Thought for Today

Exodus 20:9 Six days you shall labor and do all your work. 10 But the seventh day is a sabbath to the LORD your God; you shall not do any work-- you, your son or your daughter, your male or female slave, your livestock, or the alien resident in your towns.  

Psalm 104:23 People go out to their work and to their labor until the evening. 24 O LORD, how manifold are your works! In wisdom you have made them all; the earth is full of your creatures.  

John 4:37 For here the saying holds true, 'One sows and another reaps.' 38 I sent you to reap that for which you did not labor. Others have labored, and you have entered into their labor."  

1 Corinthians 3:8 The one who plants and the one who waters have a common purpose, and each will receive wages according to the labor of each.

 

I probably don’t need to remind anyone; but, today is Labor Day. “Labor Day is a federal holiday in the United States celebrated on the first Monday of September to honor and recognize the American labor movement and the works and contributions of laborers to the development and achievements in the United States.” (en.wikipedia.org)

As I thought about Labor Day this morning, I realized that I tend to mentally categorize holidays as either liturgical holidays or civic holidays. Obviously, Labor Day would fall under the rubric of a civic holiday. Liturgical holidays would include Christmas, Easter, Pentecost, Reformation Sunday, etc. Different faith traditions might include other liturgical holidays. Different religions do recognize other liturgical holidays. I was raised in a mostly Jewish neighborhood. My school friends had other holidays including Hanukkah, Purim, Yom Kippur and Passover. Each of us was aware of the other’s liturgical holidays, although, as young children we rarely understood their religious significance. I did know that for many of my childhood friends there were observances which required them to adopt actions or activities different from my own. My Catholic friends did not eat meat on Fridays and all abstained from something during Lent. My Jewish friends fasted for some holidays.

During my own lifetime I have noticed that the distinction between civic and liturgical has blurred for some holidays. Christmas, for example, has for many become a generic gift-giving holiday. Commercial practices and interests have co-opted a large measure of the day’s significance.
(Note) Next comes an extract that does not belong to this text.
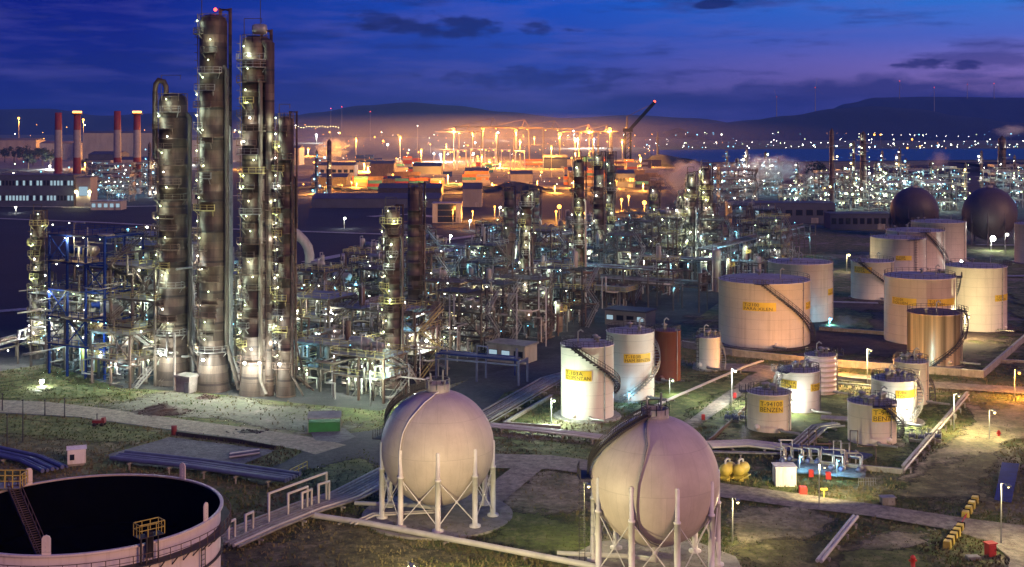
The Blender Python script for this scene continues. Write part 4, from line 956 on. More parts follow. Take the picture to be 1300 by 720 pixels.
# frames behind and beside the front columns
for (x, yb, w, d, lv, m) in ((188, 482, 13, 9, [6, 12, 18, 25], 'beam'), (246, 468, 12, 10, [7, 13, 19, 26], 'brown'), (297, 482, 9, 9, [5, 11, 17, 23], 'beam'), (345, 470, 12, 10, [6, 12, 18], 'brown'), (200, 452, 14, 10, [8, 15, 22, 29], 'beam'), (400, 470, 15, 10, [6, 12, 17], 'beam'), (425, 492, 14, 10, [5, 10], 'beam'), (462, 474, 14, 9, [5, 10, 15], 'beam'), (470, 504, 12, 8, [5, 9], 'brown'), (512, 472, 12, 9, [5, 10, 14], 'beam')):
    p = G(x, yb); OCC.append((Vector((p.x, p.y, 0)), w * .55)); frame(p, w, d, lv, m, lamps=5)
    for i in range(3):
        z = rg.choice(lv) + .1; q = p + UX * rg.uniform(-w * .3, w * .3) + Vector((0, 0, z))
        (drum(q, rg.uniform(3, 5), rg.uniform(.6, 1.), rg.choice(('pale', 'pipe', 'galv'))) if rg.random() < .55 else vessel(q, rg.uniform(3, 5), rg.uniform(.5, .9), rg.choice(('pale', 'galv', 'brown')), plat=False))
    for i in range(4): piperun(p + UX * rg.uniform(-w * .6, w * .6) + VX * rg.uniform(-d * .7, d * .2), rg, S_=rg.uniform(.8, 1.6))
# pipe racks
rack(Pl(-76, 10), Pl(-76, 118), 7, 8, 7, 2, lamps=5)
rack(Pl(-96, 40), Pl(-20, 40), 6, 7, 7, 2, lamps=5)
rack(Pl(-22, 8), Pl(-22, 200), 8, 7, 8, 2, lamps=7)
rack(Pl(-72, 88), Pl(10, 88), 7, 8, 7, 1, lamps=5)
rack(Pl(-90, 150), Pl(30, 150), 7, 8, 7, 2, lamps=8, p=900, k='cool')
rack(Pl(-100, 205), Pl(30, 205), 7, 9, 6, 1, lamps=8, p=1100, k='cool')
rack(Pl(-60, 215), Pl(-60, 330), 7, 9, 6, 2, lamps=6, p=1200, k='cool')
rack(Pl(10, 205), Pl(10, 330), 7, 9, 6, 2, lamps=6, p=1200, k='cool')
rack(G(-20, 470), G(60, 446), 6, 5, 7, 1, lamps=3, label='low lit pipe rack entering from the left edge', p=420)
rack(G(560, 478), G(664, 488), 4.5, 5, 5, 1, mat='bluepipe', label='dark blue pipe bridge behind the left sphere', lm='blue pipe bridge', lamps=0, pmats=('bluepipe', 'blue'))
# grid fill
def put(u, v, sc, dens):
    p = Pl(u, v)
    px_, py_ = CX + F * p.x / p.y, HY + F * H / p.y
    if px_ < -30 or px_ > 1010: return
    far = p.y > 380; r_ = rg.random(); w, d = rg.uniform(7, 13), rg.uniform(6, 9)
    lp = 420 if not far else 520
    if r_ < .42:
        if not free(p, w * .5): return
        n = rg.choice((2, 2, 3, 3, 4)); lv = [rg.uniform(4.5, 6) * (i + 1) for i in range(n)]; lv.sort()
        lv = [5.2 * (i + 1) + rg.uniform(-.4, .4) for i in range(n)]
        frame(p, w, d, lv, rg.choice(('brown', 'brown', 'beam', 'dark')), rg.choice(('brown', 'dark', 'beam')), lamps=4 if not far else 3, p=lp, nx=rg.choice((2, 3)), k=rg.choice(('green', 'green', 'white', 'cool')))
        for i in range(2):
            q = p + UX * rg.uniform(-w * .3, w * .3) + Vector((0, 0, rg.choice(lv) + .1))
            drum(q, rg.uniform(3, 5), rg.uniform(.6, 1.), rg.choice(('pale', 'pipe', 'galv'))) if rg.random() < .6 else vessel(q, rg.uniform(3, 5), rg.uniform(.5, .9), plat=False)
    elif r_ < .62:
        for i in range(3):
            q = p + UX * (i - 1) * 4.2 + VX * rg.uniform(-2, 2)
            if free(q, 1.8): vessel(q, rg.uniform(6, 15), rg.uniform(.7, 1.5), rg.choice(('pale', 'galv', 'column_grey', 'column', 'beam')), rg.choice(('upright vessel', 'slim upright vessel')), lamp=rg.random() < .55)
    elif r_ < .74:
        if not free(p, 5): return
        for i in range(3): exchanger(p + VX * (i - 1) * 3, 6.5, rg.choice((1, 2)))
        pump(p + UX * 6); pump(p + UX * 6 + VX * 3)
    elif r_ < .86:
        if not free(p, 7): return
        aircooler(p, rg.choice((8, 12)), 7, rg.uniform(5, 9)); pump(p); pump(p + UX * 3.5)
    else:
        if not free(p, 5): return
        drum(p, 8, 1.5, rg.choice(('pale', 'galv', 'white'))); pump(p - VX * 5); exchanger(p + VX * 4, 6, 1)
    for i in range(2): piperun(p + UX * rg.uniform(-6, 6) + VX * rg.uniform(-6, 6), rg, S_=rg.uniform(.8, 1.5))
for u in range(-92, 16, 14):
    for v in range(14, 118, 14): put(u + rg.uniform(-2, 2), v + rg.uniform(-2, 2), 1, 1)
for u in range(-100, 36, 17):
    for v in range(128, 330, 17):
        if u > 8 and v < 190: continue
        put(u + rg.uniform(-3, 3), v + rg.uniform(-3, 3), 1, 1)
# blue clad houses on legs
for x, y, w, h, yb, lab in ((437, 407, 27, 16, 446, 'small blue clad house on legs left of the yellow-platform column'), (471, 419, 27, 16, 458, 'blue clad house on legs touching the yellow-platform column'), (558, 380, 28, 14, 420, 'blue clad house on legs right of the bare column'), (792, 336, 26, 10, 372, 'blue clad house on legs with a lit front, right of the dark twins')):
    D = dep(yb); s = D / F; T = thing('clad_house', ((x - CX) * s, D, 0), lab, 'plant house', 'blue clad houses', RZ * .5); zc = zat(y, D)
    mb = MB(); mb.box((0, 0, zc), (w * s, 6, h * s)); mb.build('cladding', 'blue', T)
    mb = MB(); mb.box((0, 0, zc + h * s / 2 + .2), (w * s + .8, 6.8, .3)); mb.build('roof', 'galv', T)
    mb = MB(); e = w * s / 2 + .6; z = zc - h * s / 2; mb.box((0, 0, z - .1), (2 * e, 8, .15)); mb.rail([(-e, -4, z), (e, -4, z), (e, 4, z), (-e, 4, z)], 1.1, 2, .14, True); mb.build('walkway', 'yellow', T)
    for sx_ in (-1, 1):
        for sy_ in (-1, 1): mb = MB(); mb.bar((sx_ * e * .85, sy_ * 2.8, 0), (sx_ * e * .85, sy_ * 2.8, z), .4); mb.build('leg', 'beam', T)
    bulb(T, (e * .4, -4.2, z + 2.2), 'yellow', .4, 420, .3)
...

I have even observed young children looking at a creche and asking why they left out the drummer boy.

Thanksgiving has always been an interesting mix of civic and liturgical observations. The liturgical element is captured in the very name of the holiday. It connotes offering prayers of thanksgiving to a deity, in the U.S.A. to God, for the God-given bounty enabling our ancestors to store up enough food to survive the impending winter months. During my lifetime, Thanksgiving has spawned another holiday, Black Friday, to ‘celebrate’ the beginning of the buying orgy leading up to Christmas. Of Black Friday, a Bing search yields, “Some retail historians trace the use of the phrase to the 1960s, when police officers in Philadelphia started calling the day after Thanksgiving Black Friday because they had to work overtime to deal with the chaos downtown as hordes of suburban shoppers came to the city to start their holiday shopping or attend the traditional Army-Navy football game on Saturday.”
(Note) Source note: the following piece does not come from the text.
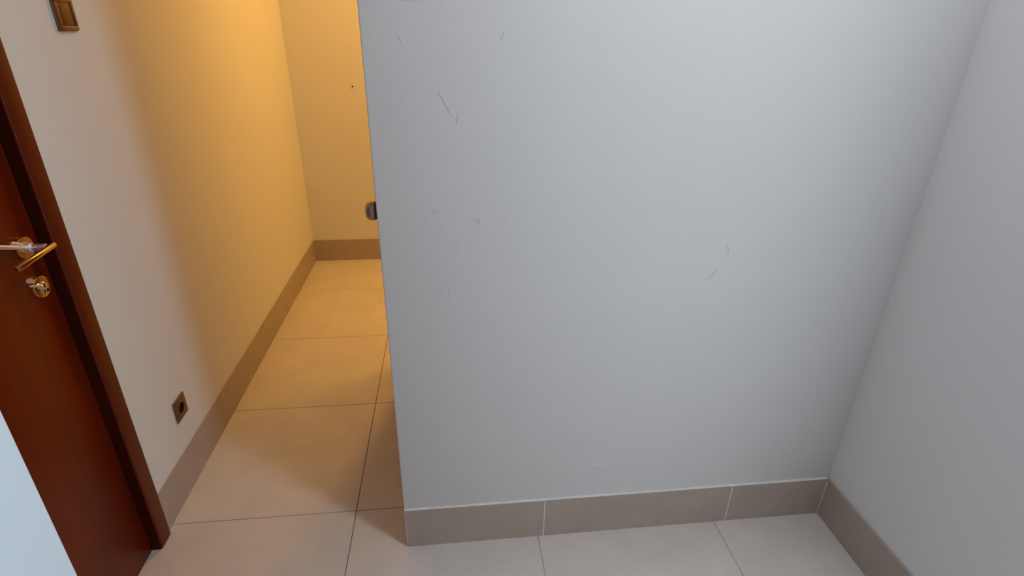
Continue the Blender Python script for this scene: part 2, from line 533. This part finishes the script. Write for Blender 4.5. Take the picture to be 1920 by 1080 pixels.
SC = [
    # px-derived positions on the wall: (x, z) polylines
    ([(0.155, 1.372), (0.162, 1.360), (0.168, 1.347), (0.177, 1.330), (0.184, 1.318)], 0.0032, M_SCUFF),
    ([(0.197, 1.327), (0.196, 1.318), (0.193, 1.306), (0.192, 1.300)], 0.0028, M_SCUFF),
    ([(0.297, 1.492), (0.295, 1.484), (0.291, 1.474)], 0.0030, M_SCUFF),
    ([(0.085, 1.549), (0.11, 1.546), (0.135, 1.545)], 0.0035, M_SCUFF2),
    ([(0.076, 1.485), (0.080, 1.476), (0.087, 1.464)], 0.0030, M_SCUFF2),
    ([(0.115, 1.098), (0.117, 1.089), (0.120, 1.079)], 0.0040, M_SCUFF2),
    ([(0.131, 1.096), (0.138, 1.101), (0.147, 1.103)], 0.0040, M_SCUFF),
    ([(0.140, 1.070), (0.150, 1.069), (0.158, 1.066)], 0.0045, M_SCUFF2),
    ([(0.217, 1.086), (0.226, 1.081), (0.236, 1.076)], 0.0055, M_SCUFF2),
    ([(0.238, 1.084), (0.239, 1.076), (0.242, 1.068)], 0.0040, M_SCUFF),
    ([(0.303, 1.078), (0.307, 1.072)], 0.0045, M_SCUFF2),
    ([(0.186, 1.018), (0.188, 1.008), (0.184, 0.998)], 0.0040, M_SCUFF2),
    ([(0.164, 0.940), (0.160, 0.928), (0.157, 0.920)], 0.0050, M_SCUFF2),
    ([(0.131, 0.894), (0.135, 0.900), (0.143, 0.899), (0.146, 0.890), (0.140, 0.883), (0.133, 0.886)], 0.0030, M_SCUFF2),
    ([(0.163, 0.897), (0.162, 0.884), (0.165, 0.872)], 0.0030, M_SCUFF2),
    ([(0.886, 0.993), (0.890, 0.985), (0.893, 0.974)], 0.0040, M_SCUFF2),
    ([(0.868, 0.928), (0.860, 0.914), (0.852, 0.900)], 0.0055, M_SCUFF2),
    ([(0.920, 0.688), (0.927, 0.684), (0.932, 0.686)], 0.0040, M_SCUFF2),
    ([(0.2055, 0.3385), (0.206, 0.334), (0.2055, 0.330)], 0.0050, M_SCUFF),
    ([(0.585, 0.270), (0.600, 0.262), (0.612, 0.257), (0.624, 0.255)], 0.0060, M_SCUFF2),
]
for pts, w_, m_ in SC:
    scuff(pts, w_, m_)


# ------------------------------------------------------------------ ceiling lamps (out of the frame, they light the place; the side one is an added fill)
def lamp(loc, rad, label):
    r = tag(empty('ceiling_lamp', loc=(loc[0], loc[1], ZC)), label, 'lamp')
    bm = bmesh.new()
    d = ZC - loc[2]
    add_lathe(bm, (0, 0, 0), (0, 0, -1), [(0, 0), (rad + 0.015, 0), (rad + 0.015, d), (rad + 0.004, d), (rad + 0.002, d - 0.02), (0, d - 0.02)], 48)
    obj('lamp_housing', bm, M_LAMP, r, True)


lamp(ROOM_LAMP, 0.10, 'round white ceiling lamp above the room')
lamp(HALL_LAMP, 0.08, 'round ceiling lamp with warm light above the passage')
lamp(SIDE_FILL, 0.15, 'added round fill lamp evening the warm passage light, above the side passage')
Labor Day has always been a bit different, largely an almost purely civic holiday. In my youth, Labor Day marked the ‘official’ end of summer vacation from school. Most schools began the fall term on the Tuesday following Labor Day. Even though summer weather along the Texas Gulf Coast often extended into November, school officially began after Labor Day.

When I think of a day of rest from labor, however, I always remember the words of scripture about the Sabbath and its being a day of rest. Labor Day was not enacted as some sort of national Sabbath; but, today I will remember God’s own labor of creating all of Creation. And, today, I will honor God’s work . . . and, as part of that, I will fire up our grill and honor God’s Creation in our own traditional observance of barbeque, coleslaw and potato salad.